Wednesday, December 14, 2005

Photo Storage Tips

By Christina VanGinkel

Some photos turn out to be very special, when compared to others, though we often do not realize this until long after the photo was taken. Because of this small fact, it is of utmost importance to care for all of our photographs as if they were of the same high priority as those that mean the world to us. Dumping them in a cardboard box, or a plastic shoe saver is not only how not to store them, it can even be damaging to them. Photographs need to be stored in containers that are acid free, and free of several other harmful properties including peroxides and wood fibers. The easiest way to be sure they are in storage containers that will not harm them is to purchase those that are marked museum or archival save. This goes for all materials that they will be exposed to while they are in storage. Many old style magnetic albums are not safe for photos, and that is why many of the photos stored in albums such as these are now, some twenty to thirty years later already turning yellow and fading dramatically. If you have old photos stored in albums such as these, remove them immediately and move them to proper storage containers. If some are already damaged to the point that you feel they cannot be salvaged, try scanning them and reprinting. Many good software products are available that may be able to help you restore them to their former glory.

Temperature and humidity levels are also important to a photograph's health. Temperature is recommended to be no higher than 70 to 75 degrees, with a humidity level of no more than fifty. Some experts will even recommend a humidity level of no more than 30, especially for long-term storage. This is why museums have such strict guidelines for temperature and humidity levels, as these two things if left to their own devices, can quickly cause irreparable damage.

Handling photographs often can also be damaging to them, as the oils on our own hands can be strong enough to cause irreparable damage. Wash and dry your hands thoroughly before handling. Negatives and slides are especially sensitive to oils found on the hands, and I have always been told it is practical to wear a simple pair of cotton gloves before handling, to keep them from deteriorating or becoming damaged.
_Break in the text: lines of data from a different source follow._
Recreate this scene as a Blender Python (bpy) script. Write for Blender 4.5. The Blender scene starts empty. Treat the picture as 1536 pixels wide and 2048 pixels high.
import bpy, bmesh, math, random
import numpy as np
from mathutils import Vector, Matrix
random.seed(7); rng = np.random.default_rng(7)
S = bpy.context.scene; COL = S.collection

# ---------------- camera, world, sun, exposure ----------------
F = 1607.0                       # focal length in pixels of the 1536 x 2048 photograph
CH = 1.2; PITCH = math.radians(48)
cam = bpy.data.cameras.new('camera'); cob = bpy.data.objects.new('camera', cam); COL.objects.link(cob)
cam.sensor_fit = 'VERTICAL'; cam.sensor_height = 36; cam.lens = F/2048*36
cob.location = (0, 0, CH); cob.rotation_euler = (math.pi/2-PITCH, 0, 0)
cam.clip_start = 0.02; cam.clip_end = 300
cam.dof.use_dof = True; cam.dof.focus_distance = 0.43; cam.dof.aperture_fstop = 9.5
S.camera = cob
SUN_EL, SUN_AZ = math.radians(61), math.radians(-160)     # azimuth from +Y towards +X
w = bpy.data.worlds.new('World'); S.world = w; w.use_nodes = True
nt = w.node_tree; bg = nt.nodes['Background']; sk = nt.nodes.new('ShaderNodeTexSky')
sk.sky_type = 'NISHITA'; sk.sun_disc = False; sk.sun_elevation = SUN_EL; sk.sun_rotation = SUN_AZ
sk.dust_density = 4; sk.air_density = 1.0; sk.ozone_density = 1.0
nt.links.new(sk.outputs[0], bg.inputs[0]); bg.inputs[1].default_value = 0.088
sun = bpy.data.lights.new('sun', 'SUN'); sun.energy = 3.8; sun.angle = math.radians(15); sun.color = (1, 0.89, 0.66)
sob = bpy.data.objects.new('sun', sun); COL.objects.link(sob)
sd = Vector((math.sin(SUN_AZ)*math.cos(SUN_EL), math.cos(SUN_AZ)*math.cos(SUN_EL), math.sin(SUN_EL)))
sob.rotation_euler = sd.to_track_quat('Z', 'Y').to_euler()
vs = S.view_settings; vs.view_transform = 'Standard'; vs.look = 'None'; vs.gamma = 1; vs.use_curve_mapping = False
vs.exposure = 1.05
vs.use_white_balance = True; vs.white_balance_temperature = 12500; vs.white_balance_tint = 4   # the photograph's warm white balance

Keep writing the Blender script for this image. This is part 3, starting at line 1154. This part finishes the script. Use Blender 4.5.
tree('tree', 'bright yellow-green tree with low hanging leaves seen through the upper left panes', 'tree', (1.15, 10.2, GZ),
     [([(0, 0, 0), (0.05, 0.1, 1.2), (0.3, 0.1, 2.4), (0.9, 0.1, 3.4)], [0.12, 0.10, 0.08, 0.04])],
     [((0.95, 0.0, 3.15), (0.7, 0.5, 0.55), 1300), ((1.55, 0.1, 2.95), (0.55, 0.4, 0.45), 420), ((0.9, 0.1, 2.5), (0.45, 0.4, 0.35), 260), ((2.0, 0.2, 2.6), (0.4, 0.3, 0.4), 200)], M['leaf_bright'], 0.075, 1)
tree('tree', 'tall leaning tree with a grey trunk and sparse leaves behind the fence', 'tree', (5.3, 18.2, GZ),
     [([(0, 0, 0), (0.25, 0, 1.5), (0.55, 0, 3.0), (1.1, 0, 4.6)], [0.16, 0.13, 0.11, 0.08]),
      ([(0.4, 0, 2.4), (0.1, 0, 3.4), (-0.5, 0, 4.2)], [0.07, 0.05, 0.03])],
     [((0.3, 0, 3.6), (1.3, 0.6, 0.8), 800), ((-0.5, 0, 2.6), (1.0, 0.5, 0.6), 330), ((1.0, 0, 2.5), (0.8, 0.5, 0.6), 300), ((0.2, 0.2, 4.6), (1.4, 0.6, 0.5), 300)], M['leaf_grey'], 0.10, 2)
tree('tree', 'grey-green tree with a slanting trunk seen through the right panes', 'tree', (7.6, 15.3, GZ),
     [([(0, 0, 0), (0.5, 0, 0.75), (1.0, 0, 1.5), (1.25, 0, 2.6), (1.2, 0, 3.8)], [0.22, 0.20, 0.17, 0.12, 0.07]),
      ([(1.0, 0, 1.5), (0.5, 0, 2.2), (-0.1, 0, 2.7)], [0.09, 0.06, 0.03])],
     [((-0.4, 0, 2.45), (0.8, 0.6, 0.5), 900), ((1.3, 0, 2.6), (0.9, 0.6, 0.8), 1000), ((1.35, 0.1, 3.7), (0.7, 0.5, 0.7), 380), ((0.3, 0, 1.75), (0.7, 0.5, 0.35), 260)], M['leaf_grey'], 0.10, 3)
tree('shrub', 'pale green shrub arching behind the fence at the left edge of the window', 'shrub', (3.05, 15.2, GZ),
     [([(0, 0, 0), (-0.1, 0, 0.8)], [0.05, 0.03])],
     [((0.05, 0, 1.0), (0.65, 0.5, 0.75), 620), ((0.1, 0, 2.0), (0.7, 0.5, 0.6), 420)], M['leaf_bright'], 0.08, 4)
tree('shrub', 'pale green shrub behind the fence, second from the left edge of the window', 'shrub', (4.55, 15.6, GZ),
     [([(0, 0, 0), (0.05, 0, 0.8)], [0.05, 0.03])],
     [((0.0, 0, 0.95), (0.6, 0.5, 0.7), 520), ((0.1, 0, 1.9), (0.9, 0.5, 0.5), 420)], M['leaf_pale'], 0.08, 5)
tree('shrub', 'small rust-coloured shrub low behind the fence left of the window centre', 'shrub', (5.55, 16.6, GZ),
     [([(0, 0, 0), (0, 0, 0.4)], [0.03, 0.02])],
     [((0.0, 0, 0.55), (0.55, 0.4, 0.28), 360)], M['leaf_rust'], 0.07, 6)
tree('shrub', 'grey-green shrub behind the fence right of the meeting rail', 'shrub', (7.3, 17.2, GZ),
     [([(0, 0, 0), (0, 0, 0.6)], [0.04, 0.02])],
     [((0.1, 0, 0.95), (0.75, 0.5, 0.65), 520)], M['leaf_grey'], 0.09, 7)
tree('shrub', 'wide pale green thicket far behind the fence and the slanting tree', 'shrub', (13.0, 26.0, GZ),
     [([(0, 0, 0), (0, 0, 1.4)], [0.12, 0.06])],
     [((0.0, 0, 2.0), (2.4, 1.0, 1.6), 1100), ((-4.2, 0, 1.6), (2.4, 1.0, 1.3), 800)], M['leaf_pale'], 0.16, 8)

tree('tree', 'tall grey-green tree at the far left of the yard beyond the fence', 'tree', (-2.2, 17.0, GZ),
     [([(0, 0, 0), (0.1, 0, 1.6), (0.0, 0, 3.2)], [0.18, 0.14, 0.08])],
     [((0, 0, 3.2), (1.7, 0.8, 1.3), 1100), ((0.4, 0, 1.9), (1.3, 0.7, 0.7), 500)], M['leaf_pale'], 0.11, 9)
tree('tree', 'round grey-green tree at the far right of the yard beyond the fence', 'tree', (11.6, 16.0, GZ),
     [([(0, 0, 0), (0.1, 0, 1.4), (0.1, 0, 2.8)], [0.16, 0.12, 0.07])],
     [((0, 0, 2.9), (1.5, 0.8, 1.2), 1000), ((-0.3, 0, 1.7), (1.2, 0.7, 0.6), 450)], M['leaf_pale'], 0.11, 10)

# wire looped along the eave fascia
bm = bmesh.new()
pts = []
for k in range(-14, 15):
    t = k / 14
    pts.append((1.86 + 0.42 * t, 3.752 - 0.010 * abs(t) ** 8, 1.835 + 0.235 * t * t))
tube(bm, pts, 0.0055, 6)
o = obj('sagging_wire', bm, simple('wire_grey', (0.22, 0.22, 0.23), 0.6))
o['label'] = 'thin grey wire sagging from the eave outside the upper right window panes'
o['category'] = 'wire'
Where you place your storage containers, can also have an adverse effect on your photos. Do not store them in a closet that has mothballs, or stack them in a basement or garage where they may be exposed to cleaning solvents, or other odorous materials. Be sure you do not hang framed pictures in direct sunlight either, as the sun can cause the ink in a photograph to break down drastically quicker than if the same photograph were hung out of the direct sunlight.

When storing photographs in a scrapbook album, be sure to use only acid free products, including all papers, embellishments, and adhesives, as anything that comes in contact with your photos that is not acid or lignin free, can cause damage.